Where I invest (Canada) it is not difficult to get a fairly well diversified portfolio yielding in the 3.5% range. Banks, insurance, telcos, pipes, and utilities all pay in this range. Virtually no cuts in 2008-2009. Dividend ETF's would pay less mostly because of their fees. Seems to me if you can live on your divs, (I know, big if) the chance of ever running out is virtually zero. The fact that my divs have grown by 40% since 2008 make living on them a lot easier.

But still, this is letting the desired income, 3.5% or 3% or 4%, drive the investment strategy. And it seems like generating 4%+ income in particular might really drive a portfolio away from an optimum total return.

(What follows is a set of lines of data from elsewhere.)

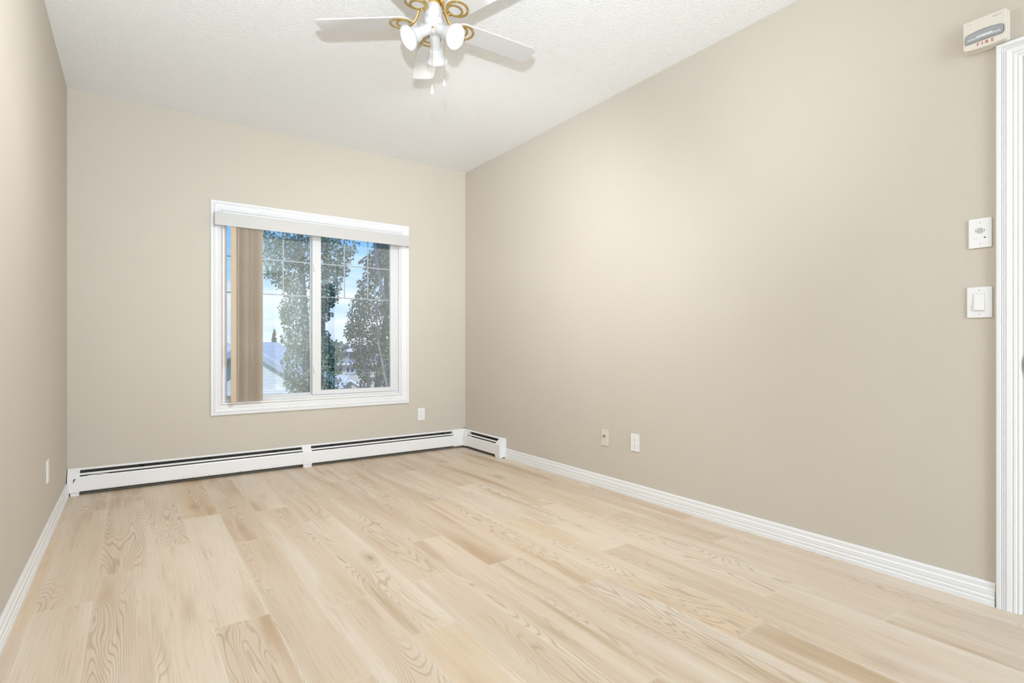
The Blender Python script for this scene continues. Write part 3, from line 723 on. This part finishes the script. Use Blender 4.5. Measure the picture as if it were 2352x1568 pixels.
# neighbouring house with lap siding, gable towards us
def sided(name, c1, c2, pitch):
    m = mat(name, c1, .6, .3); t = m.node_tree; g = N(t, 'ShaderNodeNewGeometry'); s = N(t, 'ShaderNodeSeparateXYZ'); t.links.new(g.outputs['Position'], s.inputs[0])
    a = N(t, 'ShaderNodeMath', operation='DIVIDE'); t.links.new(s.outputs[2], a.inputs[0]); a.inputs[1].default_value = pitch
    fr_ = N(t, 'ShaderNodeMath', operation='FRACT'); t.links.new(a.outputs[0], fr_.inputs[0])
    r = ramp(t, [(0, c2), (.12, c2), (.2, c1), (1, c1)], fr_.outputs[0]); t.links.new(r.outputs[0], bsdf(m).inputs['Base Color'])
    return m
M_siding = mat('pale_blue_lap_siding', srgb(220, 224, 228), .6, .3)
def shingle(name, a, b_):
    m = mat(name, a, .9, .1); t = m.node_tree; c = N(t, 'ShaderNodeTexCoord'); br = N(t, 'ShaderNodeTexBrick', _Scale=1.0)
    br.inputs['Color1'].default_value = (*a, 1); br.inputs['Color2'].default_value = (*b_, 1); br.inputs['Mortar'].default_value = (*[x*.75 for x in a], 1)
    br.inputs['Brick Width'].default_value = .6; br.inputs['Row Height'].default_value = .18; br.inputs['Mortar Size'].default_value = .012
    t.links.new(c.outputs['Object'], br.inputs['Vector']); t.links.new(br.outputs[0], bsdf(m).inputs['Base Color']); return m
M_shing = shingle('grey_blue_shingles', srgb(196, 196, 200), srgb(212, 211, 213))
M_shing2 = shingle('slate_blue_shingles', srgb(148, 150, 160), srgb(160, 162, 172))
M_fascia = mat('pale_fascia', srgb(170, 180, 196), .5, .3)
M_white = mat('house_white_trim', srgb(232, 232, 235), .5, .3)
M_cream = mat('cream_stucco', srgb(214, 208, 203), .8, .2)
M_wglass = mat('house_window_glass', srgb(108, 124, 150), .15, .6)
def slab(p, th):                                               # quad p (4 pts) thickened downwards
    b = bmesh.new(); V = [b.verts.new(v) for v in p]; V2 = [b.verts.new(Vector(v)-Vector((0, 0, th))) for v in p]
    b.faces.new(V); b.faces.new(V2[::-1])
    for i in range(len(p)): b.faces.new((V[i], V2[i], V2[(i+1) % len(p)], V[(i+1) % len(p)]))
    bmesh.ops.recalc_face_normals(b, faces=b.faces); return MB()._join(b)
HD = 20.0; hb_ = out(pxr(574, HD), HD, -3.0)
hs = tag(empty('neighbour_house', hb_, YR), 'pale blue sided house with grey shingle gable roof beyond the left pane', 'house')
AP, PT, HWD = 4.14, .62, 2.6                                   # apex above ground, pitch, half width
w = MB(); b = bmesh.new()
nrow = 52; rp = (AP-.15)/nrow                                  # lapped boards clipped by the gable
for i in range(nrow):
    z0, z1 = i*rp, (i+1)*rp
    def hw(z): return min(HWD-.35, (AP-.12-z)/PT)
    if hw(z1) <= 0.02: break
    V = [b.verts.new(p) for p in ((-hw(z0), -.014, z0), (hw(z0), -.014, z0), (hw(z1), -.002, z1), (-hw(z1), -.002, z1))]; b.faces.new(V)
    V2 = [b.verts.new(p) for p in ((-hw(z0), .0, z0), (hw(z0), 0, z0), (hw(z0), -.014, z0), (-hw(z0), -.014, z0))]; b.faces.new(V2)
w._join(b); w.prism([(-HWD+.35, 0), (HWD-.35, 0), (HWD-.35, AP-.12-PT*(HWD-.35)), (0, AP-.12), (-HWD+.35, AP-.12-PT*(HWD-.35))], 2.3, Matrix(((1, 0, 0, 0), (0, 0, 1, .002), (0, 1, 0, 0), (0, 0, 0, 1))))
w.build('siding_wall', M_siding, hs)
for sg in (-1, 1):
    slab([(0, -.45, AP), (sg*HWD, -.45, AP-PT*HWD), (sg*HWD, 2.4, AP-PT*HWD), (0, 2.4, AP)], .06).build('roof', M_shing, hs)
    f = MB(); f.prism([(0, AP-.03), (sg*HWD, AP-.03-PT*HWD), (sg*HWD, AP-.27-PT*HWD), (0, AP-.27)], .04, Matrix(((1, 0, 0, 0), (0, 0, 1, -.48), (0, 1, 0, 0), (0, 0, 0, 1))))
    f.build('rake_board', M_fascia, hs)
    slab([(0, -.44, AP-.22), (sg*HWD, -.44, AP-.22-PT*HWD), (sg*HWD, 0, AP-.22-PT*HWD), (0, 0, AP-.22)], .02).build('soffit', M_white, hs)
# main roof behind the gable, ridge across the view
slab([(-6, 6.4, 4.10), (-1.4, 6.4, 4.10), (1.6, .6, 1.75), (-6, .6, 1.75)], .08).build('roof', M_shing, hs)
vd = MB(); vd.lathe([(.20, 0), (.20, .10), (.15, .22), (.08, .28), (0, .29)], T(pxr(643, 24.4)-pxr(574, HD), 4.4, 3.78-.36), 20)
vd.build('roof_vent', mat('dark_roof_vent', (.05, .06, .08), .6, .3), hs)

# white house seen between the trees
HE = 32.0; r0 = pxr(812, HE); cx_ = lambda px, d=HE: pxr(px, d)-r0; cz = lambda py, d=HE: pyz(py, d)+3.0
h2 = tag(empty('neighbour_house', out(r0, HE, -3.0), YR), 'cream house with slate roofs and a white-framed window seen between the two trees', 'house')
w = MB(); w.box(cx_(786), cx_(880), 0, 6, 0, cz(836)); w.box(cx_(786), cx_(830), 1.2, 5, cz(836), cz(812)); w.build('wall', M_cream, h2)
slab([(cx_(778), -.35, cz(834)), (cx_(885), -.35, cz(834)), (cx_(880), 1.9, cz(816)), (cx_(784), 1.9, cz(816))], .05).build('roof', M_shing2, h2)
w = MB(); w.box(cx_(778), cx_(885), -.40, -.35, cz(837.5), cz(833)); w.build('fascia', M_white, h2)
g = MB(); g.prism([(cx_(780), cz(806)), (cx_(803), cz(797)), (cx_(830), cz(806)), (cx_(830), cz(808)), (cx_(780), cz(808))], .5, Matrix(((1, 0, 0, 0), (0, 0, 1, .7), (0, 1, 0, 0), (0, 0, 0, 1)))); g.build('gable_trim', M_white, h2)
slab([(cx_(776), .9, cz(807)), (cx_(840), .9, cz(807)), (cx_(825), 5, cz(789)), (cx_(795), 5, cz(789))], .05).build('roof', M_shing, h2)
wn = MB()
X0, X1, Zb, Zt = cx_(793.5), cx_(816), cz(858.5), cz(840)
t_ = .07
for a in ((X0, X1, Zb, Zb+t_), (X0, X1, Zt-t_, Zt), (X0, X0+t_, Zb, Zt), (X1-t_, X1, Zb, Zt), ((X0+X1)/2-.035, (X0+X1)/2+.035, Zb, Zt)): wn.box(a[0], a[1], -.06, 0.0, a[2], a[3])
wf = wn.build('window_frame', M_white, h2); MB().box(X0+.03, X1-.03, -.02, .01, Zb+.03, Zt-.03).build('window_pane', M_wglass, wf)
wn = MB(); wn.box(cx_(791), cx_(806), 1.12, 1.2, cz(818), cz(808)); wn.build('attic_window', M_wglass, h2)
slab([(cx_(782)-.1, -4.2, cz(893)-.35), (cx_(819), -4.2, cz(893)-.35), (cx_(806), -.4, cz(861)), (cx_(775), -.4, cz(858))], .06).build('porch_roof', M_shing, h2)
g = MB(); g.tube([(cx_(821), -4.25, cz(893)-.42), (cx_(807), -.35, cz(861))], .10, 4); g.build('rake_board', M_white, h2)
g = MB(); g.prism([(cx_(816), cz(900)), (cx_(816), cz(878)), (cx_(820), cz(873)), (cx_(840), cz(884)), (cx_(840), cz(900))], 1.0, Matrix(((1, 0, 0, 0), (0, 0, 1, -1.2), (0, 1, 0, 0), (0, 0, 0, 1)))); g.build('porch_gable', M_cream, h2)
g = MB(); g.tube([(cx_(814), -1.3, cz(876)), (cx_(820), -1.3, cz(871)), (cx_(842), -1.3, cz(884))], .09, 4); g.build('porch_rake', M_white, h2)

# far poplars and the low tree line
def poplar(px, d, top, hwid, label, seed):
    r = pxr(px, d); T_ = pyz(top, d)
    tab = [(-1, -hwid*.7, hwid*.7), (T_*.35, -hwid, hwid), (T_*.7, -hwid*.8, hwid*.8), (T_, -hwid*.15, hwid*.15)]
    tree('poplar_tree', out(r, d, -3.0), tab, 1300, .11, M_leaf1, [[(0, 0, -3, .15), (0, 0, 0, .12), (0, 0, T_*.8, .05)]], label, seed)
poplar(630, 52, 757, .26, 'tall narrow poplar on the horizon, left of the pair', 31)
poplar(646, 56, 770, .34, 'shorter narrow poplar on the horizon beside the taller one', 37)
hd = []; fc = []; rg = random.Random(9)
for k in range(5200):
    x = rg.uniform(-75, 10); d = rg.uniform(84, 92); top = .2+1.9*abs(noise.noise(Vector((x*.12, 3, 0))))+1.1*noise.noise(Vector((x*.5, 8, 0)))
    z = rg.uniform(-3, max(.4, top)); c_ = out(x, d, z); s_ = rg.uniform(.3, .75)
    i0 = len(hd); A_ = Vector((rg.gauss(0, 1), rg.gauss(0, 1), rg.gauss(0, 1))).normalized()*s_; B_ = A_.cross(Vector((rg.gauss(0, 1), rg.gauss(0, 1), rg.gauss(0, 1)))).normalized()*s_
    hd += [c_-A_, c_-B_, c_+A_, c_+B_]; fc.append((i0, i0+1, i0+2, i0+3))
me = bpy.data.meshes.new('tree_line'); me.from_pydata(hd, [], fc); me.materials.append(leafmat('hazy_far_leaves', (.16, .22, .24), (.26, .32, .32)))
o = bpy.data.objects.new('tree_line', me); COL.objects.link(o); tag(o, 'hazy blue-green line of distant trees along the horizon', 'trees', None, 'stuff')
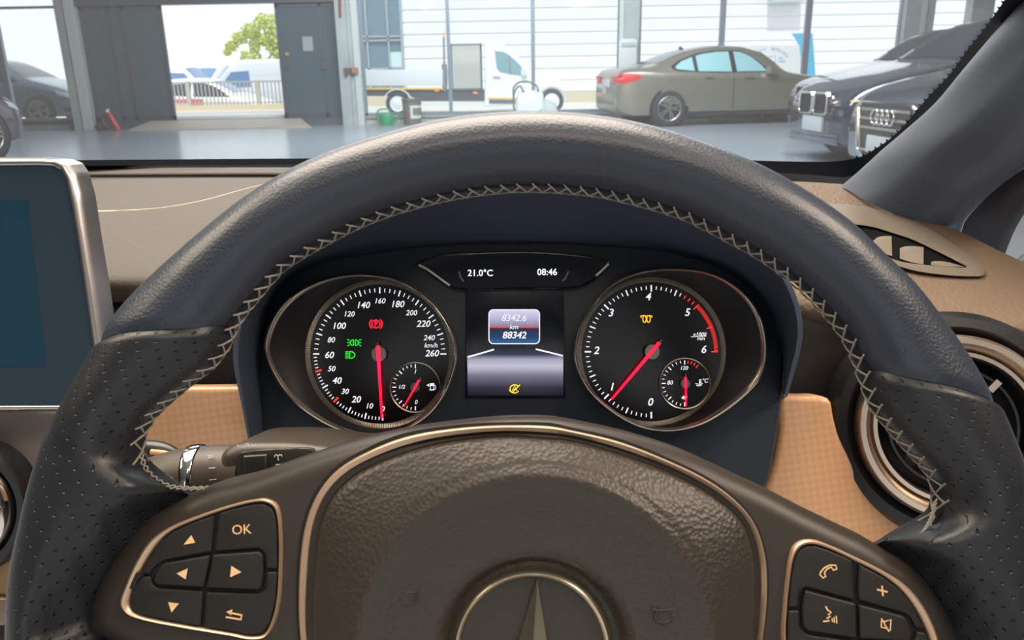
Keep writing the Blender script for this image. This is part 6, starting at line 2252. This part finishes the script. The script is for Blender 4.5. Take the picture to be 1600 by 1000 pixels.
for pts, wd in (([(1200, 92), (1202, 89), (1211, 87), (1212, 97)], .9), ([(1216, 90), (1222, 90)], 1.0), ([(1216, 93), (1225, 93)], 1.0), ([(1216, 96.3), (1228, 96.3)], 1.2), ([(1200, 89.5), (1201, 93)], 1.6)):
    qq = [YP(x, y, YN) for x, y in pts]
    s_ = MB()
    s_.stroke([(v.x - c0.x, v.z - c0.z) for v in qq], wd * mpx, 0.003, 0.001)
    mb.add(s_.v, s_.f, Mx)
mb.build('arched_lettering', mat('lettering_blue', (128, 160, 200), 0.6), lb, 0)

# ---- low kerb wall, railing, lower car park
YK = 20.9
kx0, kx1 = YP(205, 170, YK).x, YP(545, 170, YK).x
zk = YP(350, 165.5, YK).z + 0.02
zap = YP(350, 173, YK).z
wbox('ground', (kx0, YF + 0.3, -0.02), (kx1, YK, zap), mat('apron_concrete', (232, 230, 226), 0.8))
mb = MB()
mb.span((kx0, YK, -0.02), (kx1, YK + 0.3, zk))
tag(mb.build('kerb_wall', mat('kerb_sand', (212, 196, 168), 0.8), None, 0), kind='structure')
ztop = YP(350, 127, YK).z
fen = thing('railing', 'pale upright bar railing on the kerb beyond the open doorway', 'railing', Matrix.Translation(((kx0 + kx1) / 2, YK + .15, zk)))
FENM = mat('railing_pale', (176, 178, 176), 0.5)
mb = MB()
mb.span((kx0, YK + .12, ztop - .04), (kx1, YK + .17, ztop))
mb.span((kx0, YK + .12, zk + .03), (kx1, YK + .17, zk + .06))
mb.build('rail', FENM, fen, 0, world=True)
mb = MB()
x = kx0
while x < kx1:
    mb.span((x, YK + .13, zk), (x + .028, YK + .16, ztop))
    x += 0.098
mb.build('bars', FENM, fen, 0, world=True)
for px in (292, 402):
    mb = MB()
    x = YP(px, 150, YK).x
    mb.span((x - .04, YK + .10, zk - 0.05), (x + .04, YK + .19, ztop + .02))
    mb.build('post', mat('post_pale', (196, 192, 180), 0.5), fen, 0, world=True)
ZL = -1.0
def base_matrix(px, y, z, ang):
    return Matrix.Translation((YP(px, 150, y).x, y, z)) @ Matrix.Rotation(math.radians(ang), 4, 'Z')
VAN = dict(top=[(0, .75), (.02, .95), (.08, 1.10), (.16, 1.22), (.22, 1.55), (.30, 1.98), (.36, 2.12), (.5, 2.15), (.9, 2.15), (.98, 2.08), (1, 1.9)],
           belt=[(0, .7), (.05, .95), (.15, 1.08), (.3, 1.15), (.9, 1.2), (1, 1.1)],
           w=[(0, .8), (.02, .88), (.08, .97), (.2, 1), (.95, 1), (1, .95)], rw=[(0, .75), (.1, .88), (.2, .88), (.35, .86), (.9, .88), (1, .86)])
VW = mat('van_white', (238, 240, 244), 0.3, coat=0.4)
SEA = mat('window_blue', (96, 132, 176), 0.1, spec=0.6)
def van(label, px, y, ang, paint=VW, L=5.0, glass=SEA):
    c = Car('parked_van', label, 'van', 'vehicles in the car park beyond the railing', L, 1.95, VAN, base_matrix(px, y, -0.55, ang), paint, glass, False, .34, (.17, .80))
    c.screen('windshield', .175, .29, glass, .95)
    c.patch('side_window', [(.215, 1.18), (.26, 1.50), (.30, 1.72), (.42, 1.75), (.42, 1.2)], glass, .006)
    return c
def small(label, px, y, ang, paint, prof=HATCH):
    c = Car('parked_car', label, 'car', 'vehicles in the car park beyond the railing', 4.1, 1.75, prof, base_matrix(px, y, -0.55, ang), paint, SEA, False, .32, (.19, .80))
    c.patch('side_window', [(.30, 1.0), (.36, 1.20), (.42, 1.33), (.47, 1.40), (.56, 1.41), (.56, 1.03)], GLD, .006)
    c.patch('side_window', [(.575, 1.03), (.575, 1.41), (.74, 1.38), (.74, 1.08)], GLD, .006)
    c.screen('windshield', .27, .42, SEA, .95)
    return c
v1 = van('white van with blue lettering at left beyond the railing', 268, 36, 0)
for o_ in v1.t.children:
    pass
mb = MB()
for k in range(7):
    mb.box((-.6 + .17 * k, 0, 0), (.11, .2 - .05 * (k % 2), .004))
for k in range(3):
    mb.box((-.1 + .14 * k, -.28, 0), (.09, .13, .004))
T = Matrix.Translation((v1.x(.55), -.99, 1.72)) @ Matrix.Rotation(PI / 2, 4, 'X')
mb.v = [tuple(T @ Vector(v)) for v in mb.v]
mb.build('van_lettering', mat('lettering_blue', (128, 160, 200), 0.6), v1.t, 0)
v2 = van('white van facing the hall with wide blue windscreen', 357, 40, 236)
v3 = van('silver white van in front of the tree beyond the railing', 405, 31, 205, mat('van_silver', (206, 214, 224), 0.3, coat=0.4))
s1 = small('small white hatchback behind the railing in middle of the doorway', 328, 25.5, 3, mat('hatch_white', (232, 236, 240), 0.3, coat=0.4))
s2 = small('light blue car behind the railing at right of the doorway', 450, 36, 170, mat('car_sky_blue', (126, 164, 224), 0.3, coat=0.4))
b = YP(307, 158, 24.0)
t = thing('barrier', 'red and white barrier block behind the railing', 'barrier', Matrix.Translation((b.x, 23.2, -0.55)))
RW = mat('barrier_red', (226, 84, 96), 0.5)
mb = MB()
mb.box((0, 0, .5), (.9, .12, 1.0))
mb.build('barrier_body', RW, t, 0)
mb = MB()
mb.box((-.1, -.07, .8), (.5, .03, .22))
mb.build('white_panel', VW, t, 0)

# ---- tree behind the car park
YTR = 49.0
def tp(px, py, dy=0):
    return YP(px, py, YTR + dy)
tb = tp(424, 150)
tree = thing('tree', 'pale green sunlit tree with leaning trunk beyond the car park', 'tree', Matrix.Translation((tb.x, YTR, 0)))
mb = MB()
BR = mat('bark_pale', (176, 160, 140), 0.8)
base = Vector((tp(417, 160).x, YTR, -0.55))
for pts, r0, r1 in (([base, tp(419, 128), tp(416, 104), tp(424, 84), tp(432, 60)], .13, .05), ([tp(417, 108), tp(404, 86), tp(385, 66), tp(368, 66)], .06, .025), ([tp(419, 120), tp(430, 104), tp(444, 90)], .06, .03), ([tp(404, 86), tp(402, 60), tp(408, 45)], .045, .02)):
    q = catmull([tuple(p) for p in pts], 16)
    mb.tube(q, [r0 + (r1 - r0) * k / 15 for k in range(16)], 8)
mb.build('trunk', BR, tree, 50, world=True)
LEAF = mat('leaf_yellow_green', (206, 212, 120), 0.6, var=(1.2, (176, 198, 96)))
rnd = random.Random(3)
mb = MB()
px_m = (tp(410, 60) - tp(400, 60)).length / 10
for px, py, r, n in ((432, 38, 17, 260), (412, 34, 13, 200), (392, 48, 12, 190), (374, 60, 10, 150), (362, 72, 8, 110), (400, 62, 9, 120), (386, 88, 9, 90), (430, 72, 13, 170), (446, 95, 16, 230), (424, 108, 8, 90), (355, 82, 5, 70), (418, 62, 12, 220), (440, 78, 14, 260), (432, 118, 14, 240), (420, 128, 8, 120), (398, 74, 7, 90), (440, 60, 16, 200), (412, 96, 7, 60), (450, 125, 14, 150), (460, 40, 16, 150), (400, 88, 7, 60)):
    for _ in range(int(n * 1.7)):
        while True:
            d = Vector((rnd.uniform(-1, 1), rnd.uniform(-1, 1), rnd.uniform(-1, 1)))
            if d.length < 1:
                break
        c_ = tp(px, py) + Vector((d.x * r * 1.3 * px_m, d.y * r * px_m, d.z * r * px_m * 1.05))
        u_ = Vector((rnd.uniform(-1, 1), rnd.uniform(-1, 1), rnd.uniform(-1, 1))).normalized()
        v_ = u_.orthogonal().normalized()
        s_ = rnd.uniform(.06, .13)
        mb.add([c_ - u_ * s_, c_ + v_ * s_ * .5, c_ + u_ * s_, c_ - v_ * s_ * .5], [(0, 1, 2, 3)])
mb.build('foliage', LEAF, tree, 0, world=True, fix=False)
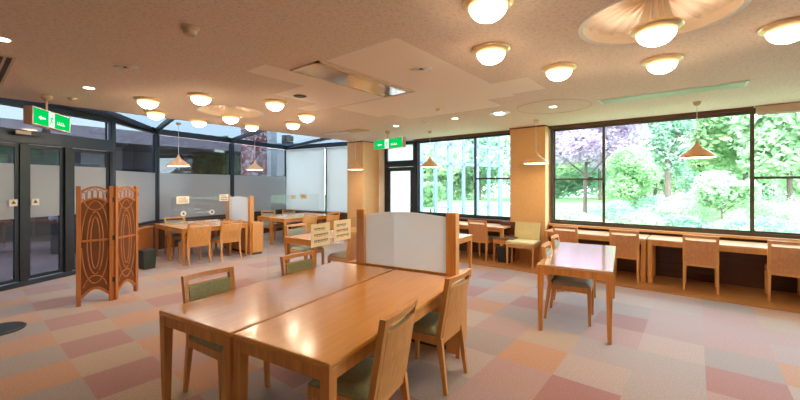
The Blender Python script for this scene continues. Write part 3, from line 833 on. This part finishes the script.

I've always thought of dividend investing as an old tried and true method that has worked reasonably well for many over many years. Total return investing is the modern upstart, with less of a track record but more promise.
 
@ERD. Not aware of any data that proves my assertion. Dividend paying equities just seem less risky to me than the market as a whole. it would be really interesting if Firecalc could in some way use a less general definition of equities. Virtually no div cuts during 2008-2009 for my portfolio. Seems like a pretty good test to me but obviously no guarantee of future returns. Divs represent about 50% of our total income and these are up substantially since retirement. Every div increase adds further cushion.
 
@ERD. Not aware of any data that proves my assertion. Dividend paying equities just seem less risky to me than the market as a whole. it would be really interesting if Firecalc could in some way use a less general definition of equities. Virtually no div cuts during 2008-2009 for my portfolio. Seems like a pretty good test to me but obviously no guarantee of future returns. Divs represent about 50% of our total income and these are up substantially since retirement. Every div increase adds further cushion.

But there are dividend based funds/ETFs. I think those would make a better comparison to a 'couch potato' style investment. How have those done versus 'couch potato'?

Logic tells me that if one group of equities was consistently better than another, money would flow into those, driving prices up an equalizing everything. Fund managers would only buy these stocks, and we'd all share in the wealth until it was arb'd out.

You might get there with individual picks, but that is hard to duplicate.

-ERD50
 
But there are dividend based funds/ETFs. I think those would make a better comparison to a 'couch potato' style investment. How have those done versus 'couch potato'?

Logic tells me that if one group of equities was consistently better than another, money would flow into those, driving prices up an equalizing everything. Fund managers would only buy these stocks, and we'd all share in the wealth until it was arb'd out.

You might get there with individual picks, but that is hard to duplicate.

-ERD50

Yes, I tend to agree with you. All the more surprising that my portfolio has outperformed to such a degree. Maybe I am due for a big decline.